Schools for Tomorrow Blog

We don’t need no stinkin’ silver bullets

Friday, August 1, 2008
Written by: Pol Econ Ed

While it is probably human nature to look to solve a particular problem with a “silver bullet” (magic pill, pixie dust, panacea, Batman, whatever) – that single, usually simple solution rarely seems to exist in the complex world in which we actually live.

Certainly education policy research, as well as 30+ years of pretty well-analyzed experience on the ground, suggests that no silver bullet will solve yawning achievement gaps and lower than desirable average performance, whether in Colorado or any other state.  But, we tend to continue looking, instead of focusing our efforts on implementing a handful of policies that show at least some promise of gains.

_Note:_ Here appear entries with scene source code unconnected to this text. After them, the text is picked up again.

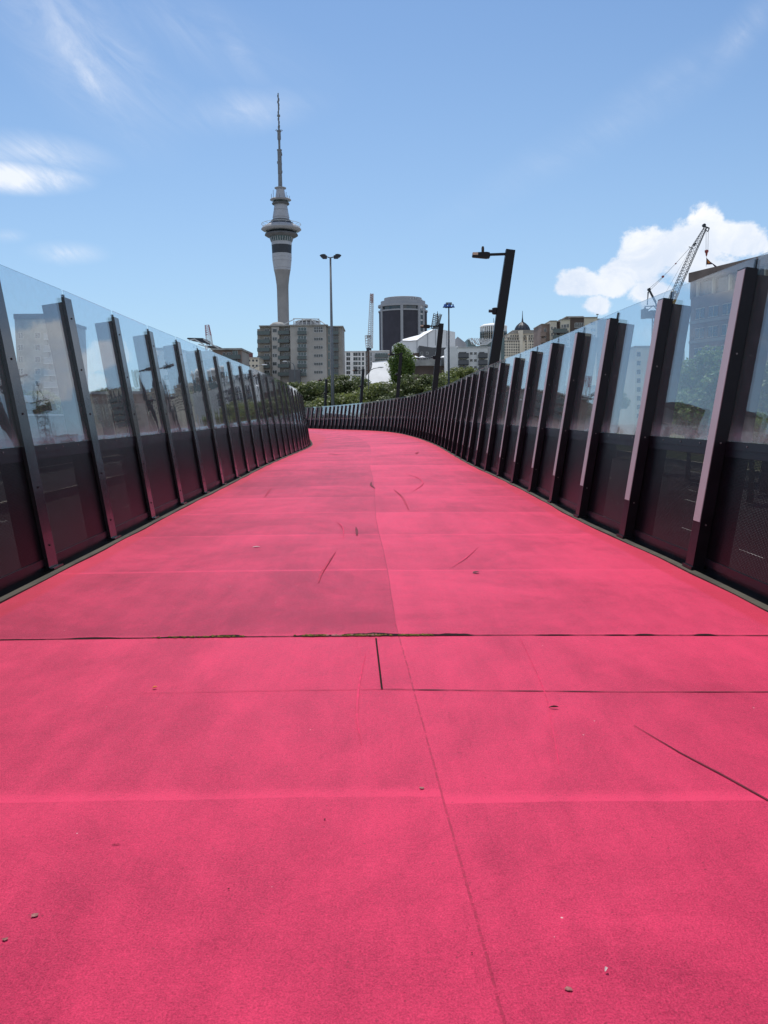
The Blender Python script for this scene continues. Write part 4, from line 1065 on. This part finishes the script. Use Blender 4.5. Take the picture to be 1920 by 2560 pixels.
# ------------------------------------------------------------------ cranes
def lattice(b, a, c, w0, w1, n, mi=0, th=.16):
    a = Vector(a); c = Vector(c); t = (c-a).normalized(); r = t.cross(Vector((0, 1, 0))).normalized(); u = r.cross(t)
    rings = []
    for k in range(n+1):
        f = k/n; w = (w0+(w1-w0)*f)/2; p = a.lerp(c, f); rings.append([p+r*(sx_*w)+u*(sy_*w) for sx_, sy_ in ((-1,-1),(1,-1),(1,1),(-1,1))])
    for j in range(4): b.bar(rings[0][j], rings[-1][j], th)
    for k in range(n):
        for j in range(4):
            l = (j+1) % 4; b.bar(rings[k][j], rings[k+1][l] if k % 2 else rings[k+1][l], th*.6); b.bar(rings[k][j], rings[k][l], th*.5)
def crane(name, D, px, label):
    return Bld(name, px, D, label, 'crane')
K1 = crane('tower_crane', 420, 925, 'slim pale luffing crane standing upright left of the round brick tower')
g = lambda x, y, dy=0: (lambda q: (q[0], dy, q[1]))(K1.P(X4(x), Y4(y)))
b = MB(); lattice(b, g(372, 655), g(391, 68), 2.6, 1.6, 26, th=.3); b.build('jib', M['steel_w'], K1.r)
b = MB(); lattice(b, g(388, 160), g(391, 62), 1.7, 1.0, 5, th=.34); b.build('jib_tip', M['red'], K1.r)
b = MB(); lattice(b, g(350, 520), g(362, 655), 3, 3, 5, th=.35); b.build('counter_frame', M['steel_w'], K1.r)
b = MB(); p0, p1 = g(334, 515), g(385, 540); b.box(p0[0], -1, p1[2], p0[0]+2.2, 1.5, p0[2]); p0, p1 = g(332, 655), g(386, 690); b.box(p0[0], -1.5, p1[2], p1[0], 2, p0[2]); b.build('machine_deck', M['steel_d'], K1.r)
b = MB(); q0 = g(360, 690); lattice(b, (q0[0], 0, 0), q0, 3, 3, 10, th=.4); b.build('mast', M['steel'], K1.r)
K2 = crane('tower_crane', 620, 1095, 'small distant grey crane with two arms above the white sheeting')
g2 = lambda x, y: (lambda q: (q[0], 0, q[1]))(K2.P(X4(x), Y4(y)))
b = MB(); q0 = g2(1086, 445); lattice(b, (q0[0], 0, 0), q0, 4, 4, 10, th=.5); b.build('mast', M['steel'], K2.r)
b = MB(); lattice(b, g2(1080, 440), g2(1090, 280), 5.5, 3, 7, th=.5); b.build('jib', M['steel'], K2.r)
b = MB(); lattice(b, g2(1108, 400), g2(1145, 285), 2.2, 1.5, 8, th=.4); b.build('second_jib', M['steel'], K2.r)
b = MB(); p0, p1 = g2(1058, 425), g2(1112, 445); b.box(p0[0], -1.5, p1[2], p1[0], 2, p0[2]); b.tube([g2(1106, 400), g2(1107, 255)], .25, 5); b.build('machine_deck', M['steel_d'], K2.r)
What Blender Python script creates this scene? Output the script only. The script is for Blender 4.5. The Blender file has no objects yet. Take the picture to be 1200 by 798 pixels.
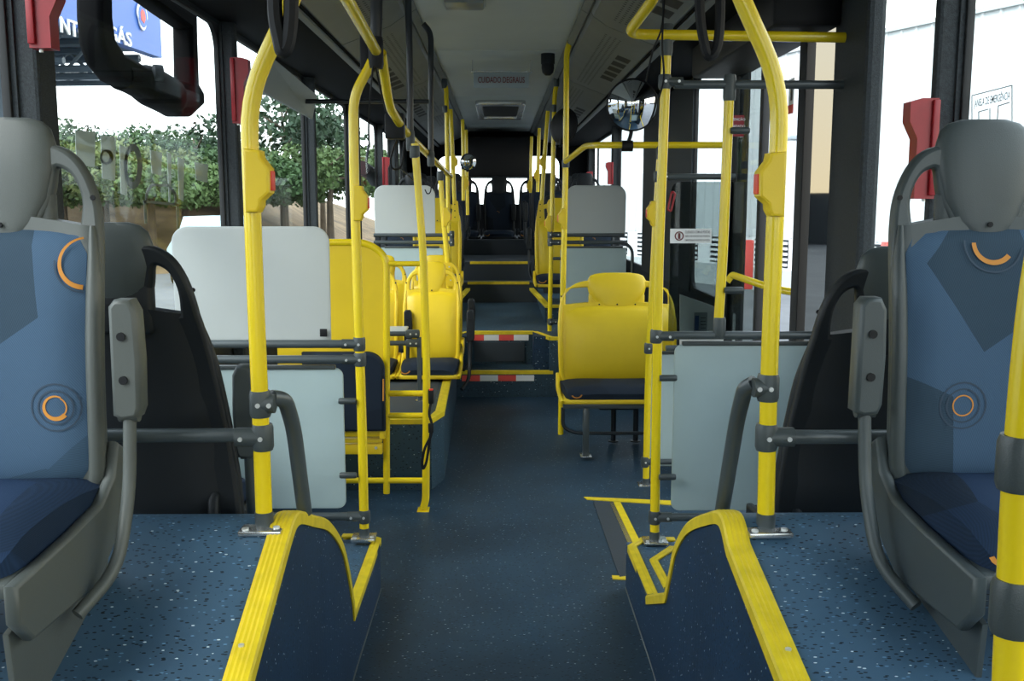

I am reminded of this most recently by the CSAP results in Denver and Aurora.  Hopefully, those positive results are more indicative of a real turnaround taking hold in those urban districts, and not a one-year blip or statistical “regression to the mean” type result.

Assuming the more positive outlook, what is interesting is the different approaches in these neighboring urban districts.  While there are some overlaps, Aurora’s former military leader John Barry has pursued a series of reforms related to the Broad Foundation training he received to become a superintendent.  I know there was some initial skepticism in the Colorado reform community about these approaches, but they may now be paying off.

Michael Bennet in Denver focused upon The Denver Plan, better literacy, reading, and ESL training, middle school focus, and a variety of leadership and quasi-autonomy reforms.  They too seem to be working.

On the other hand, Mapleton has been the district that many reformers have highlighted as doing lots of great things.  But, their CSAP scores have been moving in the opposite direction, and not just this year – perhaps a long implementation dip, but you have to worry a bit.

All of this says to me that we know a few things that work, but a lot more effort needs to be expended in combining them and really implementing them thoughtfully, not just chasing the next magic fad.  And, that takes a little time and patience, not as an excuse, but as a reality.